Note: this is the perspective of a dd who is not directly involved with
powerc though I have come across some of your bug reports, nor am I a
member of the ftp or release teams. It's probablly mostly right but i'm
sure others will point out any errors.
I would like to share the ppc64el port's status with you, and check if
it is feasible to consider it as an official port for the next Debian
release, or, what it may be missing for that.
quite a bit needs to be done and I personally think it's unlikely any
new architectures will make it in time for the jessie freeze at this point.
The first step is going to be persuading the ftp masters to let you into
the debian archive. You can see the ftpmasters critera at
https://ftp-master.debian.org/archive-criteria.html . It sounds like the
main thing you will need to do to meet them is push your fixes into
debian proper so ppc64el can be built without external patches. Merely
submitting patches to the BTS for issues specific to your architecture
is not sufficient. You will almost certainly have to perform
non-maintainer uploads (NMUs) to deal with unresponsive maintainers.
While in principle you can ask for sponsorship for NMUs if you want to
actually get things moving in a reasonable timeframe you will need at
least one Debian Developer (DD) on your team to upload them.
You will also need at least one DD on the port team to satisfy the
ftpmaster critera. Ideally you want more.
Another question the ftpmasters will likely have is what is the
relationship between ppc64 and ppc64el. Is there hardware that will run
ppc64 but not ppc64el? is there hardware that will run ppc64el but not
ppc64? is there hardware that will run both? what is the relative
prevalance of each of these. If most hardware that can run ppc64el can
also run ppc64 then are there significant technical advantages other
than compatibility with badly written software of going little endian?
It's not strictly a requirement but it would likely help immensely to
get the architecture on debian-ports.org so that maintainers can easilly
see if their packages are failing and porters for other new ports (i've
been helping out a bit with arm64 myself) can see if ppc64el is also
failing.
If and when the ftpmasters decide to include your architecture a minimal
set of packages will be imported and everything (including when possible
the minimal set) must be rebuilt. This will take time and will likely
involve more NMUs. It is likely you will need to NMU to fix issues that
are not strictly related to your port but are nevertheless blocking your
build.
Once you are in the official archive and have rebuilt (nearly)
everything you need to convince the release team that you meet the
release critera. You can find the full details at
https://release.debian.org/wheezy/arch_policy.html but the main ones are
you have to have built almost all of debian*, you have to have a working
installer, you have to actually have users and developers of the debian
port, you have to be keeping up (which means both having plenty of build
hardware AND stomping on architecture specific build failures)
When you are added to testing you will be added as a "broken and fucked"
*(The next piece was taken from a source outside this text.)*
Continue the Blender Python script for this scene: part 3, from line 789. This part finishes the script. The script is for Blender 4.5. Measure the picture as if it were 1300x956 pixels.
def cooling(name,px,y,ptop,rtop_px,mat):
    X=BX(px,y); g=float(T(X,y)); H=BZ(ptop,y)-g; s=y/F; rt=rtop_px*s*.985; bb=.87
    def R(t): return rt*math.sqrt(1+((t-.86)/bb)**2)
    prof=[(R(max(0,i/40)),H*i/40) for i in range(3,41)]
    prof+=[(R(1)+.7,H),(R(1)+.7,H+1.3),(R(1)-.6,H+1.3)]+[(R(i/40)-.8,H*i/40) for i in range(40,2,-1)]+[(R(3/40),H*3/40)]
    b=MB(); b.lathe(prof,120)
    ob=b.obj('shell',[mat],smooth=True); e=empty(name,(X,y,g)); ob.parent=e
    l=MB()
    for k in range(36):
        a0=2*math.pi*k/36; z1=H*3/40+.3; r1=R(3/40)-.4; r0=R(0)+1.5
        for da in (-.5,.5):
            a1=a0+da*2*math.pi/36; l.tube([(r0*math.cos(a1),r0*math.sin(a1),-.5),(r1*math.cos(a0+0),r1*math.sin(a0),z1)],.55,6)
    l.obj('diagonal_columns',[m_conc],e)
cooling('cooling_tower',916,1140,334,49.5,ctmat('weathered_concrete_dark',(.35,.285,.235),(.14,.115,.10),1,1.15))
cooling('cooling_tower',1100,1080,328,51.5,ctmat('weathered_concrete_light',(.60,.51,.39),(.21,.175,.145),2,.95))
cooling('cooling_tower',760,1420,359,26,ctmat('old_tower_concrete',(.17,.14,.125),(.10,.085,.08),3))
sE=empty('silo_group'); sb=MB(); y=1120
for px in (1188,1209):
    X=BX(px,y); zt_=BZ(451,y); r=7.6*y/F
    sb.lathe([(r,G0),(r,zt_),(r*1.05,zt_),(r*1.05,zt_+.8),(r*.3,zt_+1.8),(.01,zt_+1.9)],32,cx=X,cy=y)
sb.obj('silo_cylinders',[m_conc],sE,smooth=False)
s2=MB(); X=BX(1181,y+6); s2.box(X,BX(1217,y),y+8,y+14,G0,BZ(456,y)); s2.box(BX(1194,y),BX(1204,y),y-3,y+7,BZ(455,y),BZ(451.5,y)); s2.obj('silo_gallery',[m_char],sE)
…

(release team's terminology not mine) architecture. To get out of this
state you will need to get and keep your port in a healthy state in
testing. That will mean fixing (in some cases through NMUs) issues that
are blocking migration of packages you need (whether or not those issues
are related to your architecture) and fixing any architecture specific
build failures as quickly as possible (since when you are in the "broken
and fucked" state your builds will not be blockers for testing migration
so a new upload that breaks your architecture will be able to migrate).
Once your port reaches a healty state in testing (most packages present,
virtually no packages outdated, very few architecture specific packages
uninstallable), the release team will remove the "broken and fucked"
status and you will become a release architecture. You then need to
maintain your port in a healthy condition until release time.
*the release team say 98% but that number excludes certain poorly
defined categories of package and so there is no easy way to measure it.
Going by the statss on buildd.debian.org (which include everything
including packages that are fundamentally architecture specific) the
lowest release linux architecture according is currently at about 96%
while kfreebsd is at about 90%. Realistically you probablly need to at
least match the lowest release linux architecture.